Friday, September 9, 2016

Who Controls History? Facebook and the "Napalm Girl" Photograph

It is one of the most iconic photographs of the twentieth century.  I would argue that for many, it tells the story of the American war in Vietnam, or the Vietnam War, more eloquently than any other image.  The picture is often called simply, "the napalm girl."

And Facebook decided to censor it.  Because the child depicted is not wearing any clothes.

Because she was burned so badly that she was basically on fire.

Phan Thj Kim Phúc was a nine year old child when South Vietnamese planes dropped a napalm bomb on her and others in her community, allegedly mistaking them for North Vietnamese combatants.  While water boils at 212 degrees Fahrenheit, napalm generates temps in the 1,500-2,000 degree range.  She was running away from the bomb, wearing no clothes because her body was so badly burned that local doctors didn't think she'd make it.  (She did and now is an ambassador on children's issues for the UN.)

The image was recently included in a Norwegian news article on iconic war imagery and a link to the article, running the image, was posted on Facebook this week.  It was removed, ultimately, with the whole article.  Facebook made the following justification, "While we recognize that this photo is iconic, it's difficult to create a distinction between allowing a photograph of a nude child in one instance and not others." 

This afternoon, Facebook backed down from its position and decided to allow users to post the image after all.  You can read more about it here.

I still find the whole thing disturbing.  The idea that Facebook will only tweak its "review mechanisms" or  algorithms when global media erupts?  

The larger issue is that we are in this position in the first place.   Facebook is making distinctions about the body, and about the political and symbolic meanings of the body, all day everyday. How does that affect us and our evolving understandings of what belongs in social and public discourse?
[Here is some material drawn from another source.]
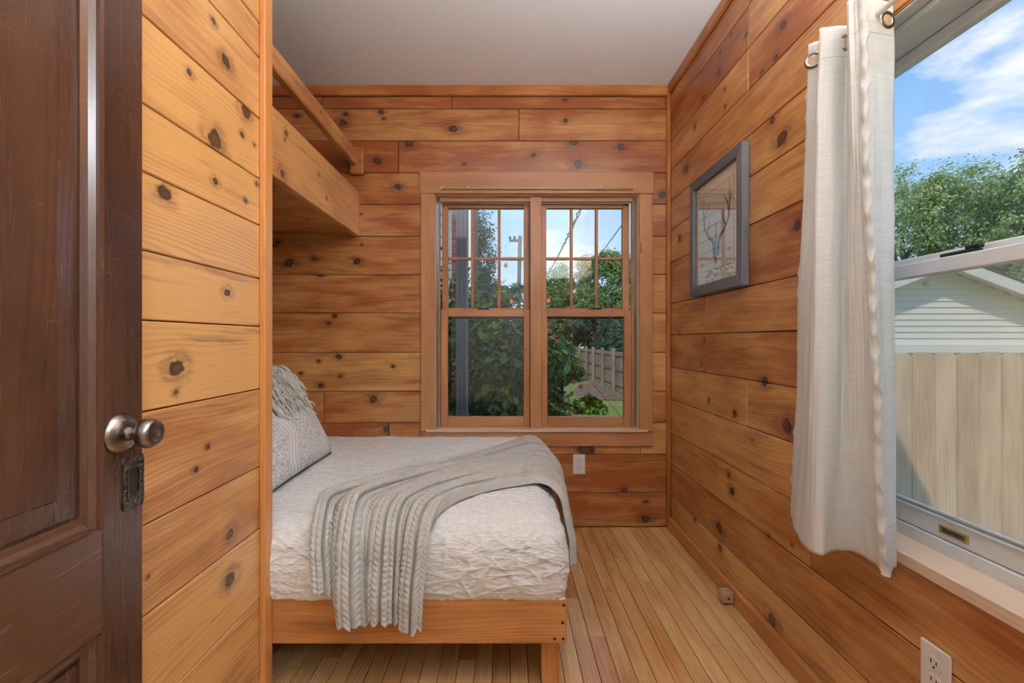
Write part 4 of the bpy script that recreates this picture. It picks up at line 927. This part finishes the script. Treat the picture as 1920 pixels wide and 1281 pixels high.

And more importantly, who on earth gave Facebook the right to become the arbiter of which images of the body can be shared widely?  

Let's face it, Facebook is the "sharing-widely" tool du jour.   We put up with a lot because we find Facebook a convenient and accessible tool.  We make compromises.

It reminds me of a story about how Walmart has so much purchasing power that the corporation could dictate to manufacturers what to make and at what price point.  It's one thing to have Walmart executives deciding which razors and toothpaste are going to get produced.   But allowing social media companies the right to control our access to other types of media and to critical historical sources?   No.